His ability lies in the tenacity to defying large canvases. He effectively controls this large space, creating a multitude of sarcastic details from an unusual perspective. Kassim’s work reveals itself through his own beliefs and understanding of the world around him, thus, resulting in a convincing conceptual work.
In his works currently showing in Safarkhan Gallery, he uses the widely known rubrics of games such as snakes and ladders and Pac-man to symbolize how life in Egypt is exactly like a game, where individuals are subjected to the forces of good or evil in their daily lives. He reveals with his paintings how chaotic and unpredictable life has become in modern-day Egypt.
For Kassim, there are no innocent games: “We used to go through different levels, seeking power, and there’d be a villain we have to beat.”
We witness again his humor to express otherwise a negative subject matter.
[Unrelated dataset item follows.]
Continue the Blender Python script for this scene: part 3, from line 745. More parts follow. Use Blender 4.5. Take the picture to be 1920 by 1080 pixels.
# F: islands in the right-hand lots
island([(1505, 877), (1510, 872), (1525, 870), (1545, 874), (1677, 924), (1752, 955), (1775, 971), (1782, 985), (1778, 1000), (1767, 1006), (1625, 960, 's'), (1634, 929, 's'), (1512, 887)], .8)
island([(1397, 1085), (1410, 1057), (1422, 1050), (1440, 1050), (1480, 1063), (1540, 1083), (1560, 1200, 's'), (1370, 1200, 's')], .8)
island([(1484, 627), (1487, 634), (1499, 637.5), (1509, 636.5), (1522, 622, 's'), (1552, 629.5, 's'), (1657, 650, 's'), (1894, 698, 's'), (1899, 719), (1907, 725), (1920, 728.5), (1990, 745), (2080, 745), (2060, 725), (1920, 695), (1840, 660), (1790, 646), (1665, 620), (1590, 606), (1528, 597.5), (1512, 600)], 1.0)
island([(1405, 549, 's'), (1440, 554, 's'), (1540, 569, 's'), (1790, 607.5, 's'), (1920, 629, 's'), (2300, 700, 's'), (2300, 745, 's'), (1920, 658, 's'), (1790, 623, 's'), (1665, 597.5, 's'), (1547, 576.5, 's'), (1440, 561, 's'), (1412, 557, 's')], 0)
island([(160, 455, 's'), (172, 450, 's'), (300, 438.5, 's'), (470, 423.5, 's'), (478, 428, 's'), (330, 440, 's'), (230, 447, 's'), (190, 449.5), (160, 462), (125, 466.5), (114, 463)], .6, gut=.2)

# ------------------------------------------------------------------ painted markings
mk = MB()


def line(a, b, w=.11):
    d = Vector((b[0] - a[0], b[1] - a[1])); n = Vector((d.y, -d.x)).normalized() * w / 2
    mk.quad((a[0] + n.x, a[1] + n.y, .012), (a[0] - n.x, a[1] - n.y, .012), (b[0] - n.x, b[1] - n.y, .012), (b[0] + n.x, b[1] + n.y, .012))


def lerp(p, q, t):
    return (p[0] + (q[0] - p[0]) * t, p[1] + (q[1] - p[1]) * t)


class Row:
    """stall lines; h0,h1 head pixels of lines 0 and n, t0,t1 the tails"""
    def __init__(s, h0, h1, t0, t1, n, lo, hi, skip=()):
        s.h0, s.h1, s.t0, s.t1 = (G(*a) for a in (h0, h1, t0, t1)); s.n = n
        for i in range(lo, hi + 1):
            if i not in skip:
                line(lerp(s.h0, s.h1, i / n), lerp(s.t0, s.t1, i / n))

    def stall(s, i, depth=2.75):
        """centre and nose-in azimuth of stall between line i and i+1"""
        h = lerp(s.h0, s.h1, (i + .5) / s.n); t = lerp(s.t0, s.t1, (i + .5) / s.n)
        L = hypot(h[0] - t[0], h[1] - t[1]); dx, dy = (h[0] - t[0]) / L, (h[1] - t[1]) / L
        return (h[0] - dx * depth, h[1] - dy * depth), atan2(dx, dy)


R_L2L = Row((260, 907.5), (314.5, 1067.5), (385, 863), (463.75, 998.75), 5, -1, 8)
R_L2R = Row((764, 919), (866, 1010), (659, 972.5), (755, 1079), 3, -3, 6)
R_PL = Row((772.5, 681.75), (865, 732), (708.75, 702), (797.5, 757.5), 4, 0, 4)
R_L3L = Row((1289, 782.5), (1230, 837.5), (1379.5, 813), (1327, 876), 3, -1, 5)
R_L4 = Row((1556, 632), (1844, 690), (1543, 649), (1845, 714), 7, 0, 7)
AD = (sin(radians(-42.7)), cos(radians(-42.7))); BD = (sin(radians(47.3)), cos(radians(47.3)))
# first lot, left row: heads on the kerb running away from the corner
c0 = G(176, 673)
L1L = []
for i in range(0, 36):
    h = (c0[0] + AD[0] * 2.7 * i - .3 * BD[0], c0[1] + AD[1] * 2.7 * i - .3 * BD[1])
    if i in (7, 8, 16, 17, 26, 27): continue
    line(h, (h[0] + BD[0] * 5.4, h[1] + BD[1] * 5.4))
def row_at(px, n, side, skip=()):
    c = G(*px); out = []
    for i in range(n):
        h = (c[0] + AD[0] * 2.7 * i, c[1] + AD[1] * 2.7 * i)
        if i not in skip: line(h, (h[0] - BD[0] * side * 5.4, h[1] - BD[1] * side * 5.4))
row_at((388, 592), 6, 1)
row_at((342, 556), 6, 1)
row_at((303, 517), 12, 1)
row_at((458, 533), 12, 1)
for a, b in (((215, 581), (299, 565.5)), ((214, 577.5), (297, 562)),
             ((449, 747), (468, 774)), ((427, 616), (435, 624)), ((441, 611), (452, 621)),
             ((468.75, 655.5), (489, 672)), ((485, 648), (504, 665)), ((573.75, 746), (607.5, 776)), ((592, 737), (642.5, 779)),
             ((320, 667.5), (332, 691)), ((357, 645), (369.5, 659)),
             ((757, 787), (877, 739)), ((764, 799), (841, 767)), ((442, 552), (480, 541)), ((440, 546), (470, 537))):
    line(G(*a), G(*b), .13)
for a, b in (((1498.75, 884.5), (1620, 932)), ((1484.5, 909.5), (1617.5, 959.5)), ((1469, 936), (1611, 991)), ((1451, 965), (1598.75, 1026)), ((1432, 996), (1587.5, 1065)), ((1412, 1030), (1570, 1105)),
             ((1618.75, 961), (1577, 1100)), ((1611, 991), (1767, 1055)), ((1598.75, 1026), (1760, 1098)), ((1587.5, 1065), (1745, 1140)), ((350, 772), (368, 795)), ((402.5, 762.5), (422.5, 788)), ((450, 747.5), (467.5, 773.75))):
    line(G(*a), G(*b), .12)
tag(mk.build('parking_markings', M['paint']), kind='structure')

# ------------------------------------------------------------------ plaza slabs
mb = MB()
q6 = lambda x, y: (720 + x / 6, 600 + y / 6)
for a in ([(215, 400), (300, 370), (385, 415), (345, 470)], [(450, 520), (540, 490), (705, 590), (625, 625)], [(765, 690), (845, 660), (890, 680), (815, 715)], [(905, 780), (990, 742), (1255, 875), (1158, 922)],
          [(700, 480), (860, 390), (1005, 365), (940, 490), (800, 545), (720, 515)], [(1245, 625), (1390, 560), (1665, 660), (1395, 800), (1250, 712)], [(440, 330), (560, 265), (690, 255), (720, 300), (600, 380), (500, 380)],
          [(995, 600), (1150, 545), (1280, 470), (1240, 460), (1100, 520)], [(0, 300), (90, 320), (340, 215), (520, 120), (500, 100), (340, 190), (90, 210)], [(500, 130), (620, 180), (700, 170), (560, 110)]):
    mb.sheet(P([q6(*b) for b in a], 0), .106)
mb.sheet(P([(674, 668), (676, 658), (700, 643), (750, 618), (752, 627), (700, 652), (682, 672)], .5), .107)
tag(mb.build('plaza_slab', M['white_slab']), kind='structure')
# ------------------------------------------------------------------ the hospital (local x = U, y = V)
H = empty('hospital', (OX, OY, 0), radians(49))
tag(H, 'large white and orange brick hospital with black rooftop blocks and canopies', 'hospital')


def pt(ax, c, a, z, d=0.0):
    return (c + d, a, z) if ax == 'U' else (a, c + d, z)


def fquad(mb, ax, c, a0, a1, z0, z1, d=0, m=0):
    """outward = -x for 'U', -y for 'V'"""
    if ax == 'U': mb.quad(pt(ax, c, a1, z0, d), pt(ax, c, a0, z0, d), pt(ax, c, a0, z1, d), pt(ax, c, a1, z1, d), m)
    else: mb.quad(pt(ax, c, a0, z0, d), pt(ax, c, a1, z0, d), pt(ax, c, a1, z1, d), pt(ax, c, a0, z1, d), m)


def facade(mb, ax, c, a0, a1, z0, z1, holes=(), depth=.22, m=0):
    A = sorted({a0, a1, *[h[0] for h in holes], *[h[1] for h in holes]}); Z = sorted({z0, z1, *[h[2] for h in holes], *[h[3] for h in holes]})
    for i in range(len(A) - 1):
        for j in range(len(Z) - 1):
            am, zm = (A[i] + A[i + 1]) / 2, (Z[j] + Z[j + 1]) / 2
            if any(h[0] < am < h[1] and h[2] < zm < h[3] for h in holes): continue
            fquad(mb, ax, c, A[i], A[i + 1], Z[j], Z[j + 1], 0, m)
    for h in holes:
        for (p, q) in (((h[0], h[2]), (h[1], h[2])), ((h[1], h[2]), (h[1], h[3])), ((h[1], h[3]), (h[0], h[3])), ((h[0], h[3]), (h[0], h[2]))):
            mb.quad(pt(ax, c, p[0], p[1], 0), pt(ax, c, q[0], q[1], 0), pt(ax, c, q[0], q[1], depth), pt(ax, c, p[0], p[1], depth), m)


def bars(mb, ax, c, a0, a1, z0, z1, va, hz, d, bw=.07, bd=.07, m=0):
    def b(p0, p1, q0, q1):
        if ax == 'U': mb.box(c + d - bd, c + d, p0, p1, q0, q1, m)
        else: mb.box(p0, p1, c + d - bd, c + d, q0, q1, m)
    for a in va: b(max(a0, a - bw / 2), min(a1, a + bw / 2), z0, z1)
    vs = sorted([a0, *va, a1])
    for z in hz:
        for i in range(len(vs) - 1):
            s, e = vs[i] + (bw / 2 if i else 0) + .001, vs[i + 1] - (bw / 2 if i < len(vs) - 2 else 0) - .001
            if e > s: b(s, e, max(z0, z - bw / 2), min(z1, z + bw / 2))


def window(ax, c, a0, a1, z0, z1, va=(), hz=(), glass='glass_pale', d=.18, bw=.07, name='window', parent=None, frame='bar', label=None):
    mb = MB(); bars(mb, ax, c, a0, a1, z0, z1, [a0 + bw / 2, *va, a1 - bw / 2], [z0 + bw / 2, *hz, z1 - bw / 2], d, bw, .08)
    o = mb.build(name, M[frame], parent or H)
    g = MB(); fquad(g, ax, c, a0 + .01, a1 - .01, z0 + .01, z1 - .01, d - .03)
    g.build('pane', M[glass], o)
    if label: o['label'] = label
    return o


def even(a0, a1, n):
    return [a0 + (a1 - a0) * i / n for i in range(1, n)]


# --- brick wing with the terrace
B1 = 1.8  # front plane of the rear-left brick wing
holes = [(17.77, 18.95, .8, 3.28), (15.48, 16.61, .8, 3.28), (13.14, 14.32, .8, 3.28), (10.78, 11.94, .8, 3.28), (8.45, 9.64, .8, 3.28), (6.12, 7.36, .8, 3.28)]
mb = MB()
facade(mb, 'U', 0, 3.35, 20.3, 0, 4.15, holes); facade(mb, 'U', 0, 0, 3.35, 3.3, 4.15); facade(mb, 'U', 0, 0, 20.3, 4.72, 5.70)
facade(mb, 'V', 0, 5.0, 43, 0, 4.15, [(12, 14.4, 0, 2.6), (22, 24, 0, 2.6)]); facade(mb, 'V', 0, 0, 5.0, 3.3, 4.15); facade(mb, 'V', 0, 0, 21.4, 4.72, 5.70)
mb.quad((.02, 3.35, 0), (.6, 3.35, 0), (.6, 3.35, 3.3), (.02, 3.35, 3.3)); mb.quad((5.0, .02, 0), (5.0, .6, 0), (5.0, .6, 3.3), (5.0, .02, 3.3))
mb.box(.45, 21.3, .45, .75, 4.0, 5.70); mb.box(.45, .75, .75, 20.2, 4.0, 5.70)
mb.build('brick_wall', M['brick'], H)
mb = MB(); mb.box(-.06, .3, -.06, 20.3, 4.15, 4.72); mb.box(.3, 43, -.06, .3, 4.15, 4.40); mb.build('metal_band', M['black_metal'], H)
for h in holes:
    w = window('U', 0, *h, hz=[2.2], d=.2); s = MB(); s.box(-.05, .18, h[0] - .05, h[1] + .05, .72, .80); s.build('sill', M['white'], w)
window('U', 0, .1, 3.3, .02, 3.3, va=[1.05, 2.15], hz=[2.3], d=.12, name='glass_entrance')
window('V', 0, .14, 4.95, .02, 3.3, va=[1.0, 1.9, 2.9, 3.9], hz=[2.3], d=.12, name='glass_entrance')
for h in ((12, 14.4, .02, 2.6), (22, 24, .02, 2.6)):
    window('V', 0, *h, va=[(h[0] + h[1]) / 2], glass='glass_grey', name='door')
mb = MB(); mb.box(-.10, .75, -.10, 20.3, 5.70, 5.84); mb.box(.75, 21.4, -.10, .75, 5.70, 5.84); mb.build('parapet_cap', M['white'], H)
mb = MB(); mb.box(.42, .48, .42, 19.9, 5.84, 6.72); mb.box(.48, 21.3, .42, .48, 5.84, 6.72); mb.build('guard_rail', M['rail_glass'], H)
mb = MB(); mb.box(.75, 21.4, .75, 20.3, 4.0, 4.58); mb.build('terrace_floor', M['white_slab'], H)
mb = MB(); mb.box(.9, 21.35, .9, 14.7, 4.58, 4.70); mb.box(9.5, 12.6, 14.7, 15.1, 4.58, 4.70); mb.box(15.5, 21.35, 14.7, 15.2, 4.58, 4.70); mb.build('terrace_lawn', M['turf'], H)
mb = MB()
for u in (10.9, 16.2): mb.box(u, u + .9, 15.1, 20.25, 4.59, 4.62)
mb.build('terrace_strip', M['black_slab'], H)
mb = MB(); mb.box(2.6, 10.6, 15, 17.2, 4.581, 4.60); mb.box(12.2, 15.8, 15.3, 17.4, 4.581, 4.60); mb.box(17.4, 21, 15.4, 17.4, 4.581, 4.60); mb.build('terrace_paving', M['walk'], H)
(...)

Within his use of board games Kassim portrays the staples of modern and current Egyptian society; the money signifying corruption, the TV news constantly on informing the people in their homes though not necessarily with credible and truthful information (another irony that is explored in his work), bread rolls and loaves which are the basic means of food for the Egyptian population because of its cheap and accessible nature as well as the bastions of riot police, which Kassim includes in his work to show that the state and government is always vigilant and keeping an eye on its people to root out dissidents. There is also a large red chair that is symbolizing the ‘throne’ that is actually the seat of Egypt’s president, who because of its corruption has become more of a monarch with absolute power in the people eyes rather than a democratically elected patron.”